In Java, the way to say "myself" is this. That is, this is a special name expression that is always bound to the current object, the object inside whose code the name this appears. That means that the way to say "my own width field...." is this.width. (Note the period between this and width -- it is important!)
The final way in which fields differ from (local) variables is in their scoping. The scope of a name refers to the segment of code in which that name has meaning, i.e., is a legitimate shoebox or label. (If you refer to a name outside of its scope, your Java program will not compile because the compiler will not be able to figure out what you mean by that name.) A local variable only has scope from its declaration to the end of the enclosing block. (A method's parameter has scope throughout the body of that method.)
A field name has scope anywhere within the enclosing class body. That means that you can use the field name in any other field definition, method body, or constructor body throughout the class, including the part of the class body that is textually prior to the field declaration!
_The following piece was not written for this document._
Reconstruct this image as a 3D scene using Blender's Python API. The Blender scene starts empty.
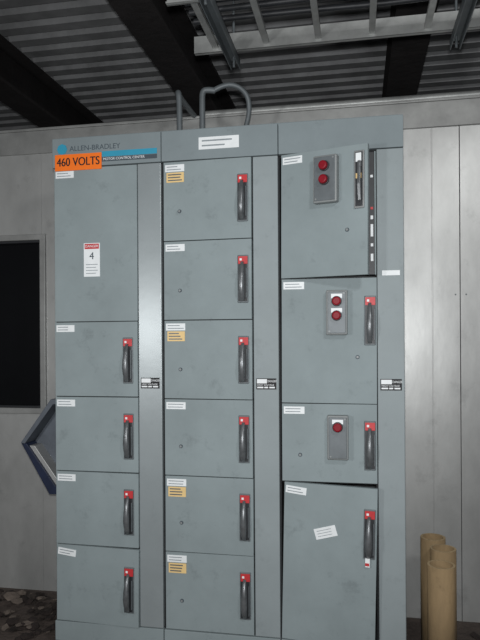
import bpy, bmesh, math, random
from mathutils import Vector, Matrix
random.seed(7)
sc = bpy.context.scene
try:
    sc.view_settings.view_transform = 'Standard'
except Exception:
    pass

# ---------------------------------------------------------------- materials
def srgb(r, g, b):
    def f(c):
        c /= 255.0
        return c / 12.92 if c <= 0.04045 else ((c + 0.055) / 1.055) ** 2.4
    return (f(r), f(g), f(b), 1)

def mat(name, col, rough=0.6, metal=0.0, nscale=6, namt=0.0, bump=0.0, bscale=40, stretch=(1, 1, 1), spec=0.5, dirt=0.0, dscale=9):
    m = bpy.data.materials.new(name)
    m.use_nodes = True
    nt = m.node_tree
    b = nt.nodes['Principled BSDF']
    b.inputs['Base Color'].default_value = col
    b.inputs['Roughness'].default_value = rough
    b.inputs['Metallic'].default_value = metal
    b.inputs['Specular IOR Level'].default_value = spec
    geo = nt.nodes.new('ShaderNodeNewGeometry')
    mp = nt.nodes.new('ShaderNodeMapping')
    mp.inputs['Scale'].default_value = stretch
    nt.links.new(geo.outputs['Position'], mp.inputs['Vector'])
    last = None
    if namt > 0:
        n = nt.nodes.new('ShaderNodeTexNoise')
        n.inputs['Scale'].default_value = nscale
        n.inputs['Detail'].default_value = 6
        n.inputs['Roughness'].default_value = 0.65
        nt.links.new(mp.outputs['Vector'], n.inputs['Vector'])
        r = nt.nodes.new('ShaderNodeValToRGB')
        r.color_ramp.elements[0].position = 0.3
        r.color_ramp.elements[1].position = 0.72
        lo = [max(0, c * (1 - namt)) for c in col[:3]] + [1]
        hi = [min(1, c * (1 + namt)) for c in col[:3]] + [1]
        r.color_ramp.elements[0].color = lo
        r.color_ramp.elements[1].color = hi
        nt.links.new(n.outputs['Fac'], r.inputs['Fac'])
        last = r.outputs['Color']
    if dirt > 0:
        n2 = nt.nodes.new('ShaderNodeTexNoise')
        n2.inputs['Scale'].default_value = dscale
        n2.inputs['Detail'].default_value = 9
        n2.inputs['Roughness'].default_value = 0.75
        nt.links.new(geo.outputs['Position'], n2.inputs['Vector'])
        r2 = nt.nodes.new('ShaderNodeValToRGB')
        r2.color_ramp.elements[0].position = 0.56
        r2.color_ramp.elements[0].color = (0, 0, 0, 1)
        r2.color_ramp.elements[1].position = 0.76
        r2.color_ramp.elements[1].color = (dirt, dirt, dirt, 1)
        nt.links.new(n2.outputs['Fac'], r2.inputs['Fac'])
        mx = nt.nodes.new('ShaderNodeMixRGB')
        nt.links.new(r2.outputs['Color'], mx.inputs['Fac'])
        if last:
            nt.links.new(last, mx.inputs['Color1'])
        else:
            mx.inputs['Color1'].default_value = col
        mx.inputs['Color2'].default_value = [c * 0.35 for c in col[:3]] + [1]
        last = mx.outputs['Color']
    if last:
        nt.links.new(last, b.inputs['Base Color'])
    if bump > 0:
        n3 = nt.nodes.new('ShaderNodeTexNoise')
        n3.inputs['Scale'].default_value = bscale
        n3.inputs['Detail'].default_value = 5
        nt.links.new(mp.outputs['Vector'], n3.inputs['Vector'])
        bp = nt.nodes.new('ShaderNodeBump')
        bp.inputs['Strength'].default_value = bump
        bp.inputs['Distance'].default_value = 0.02
        nt.links.new(n3.outputs['Fac'], bp.inputs['Height'])
        nt.links.new(bp.outputs['Normal'], b.inputs['Normal'])
    return m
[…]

For example, the following is legal, if lousy, Java code:
class Square{int height = this.width; int width = 100; ...}
(This isn't very good code because (a) it's convoluted and (b) it doesn't do what you think it does. Although this.width is a legal expression at the point where it's used, the value of this.width is not yet set to 100. The result of this code is to set height to 0 and width to 100. The rule is: all fields come into existence simultaneously, but their initialization is done in the order they appear in the class definition text.)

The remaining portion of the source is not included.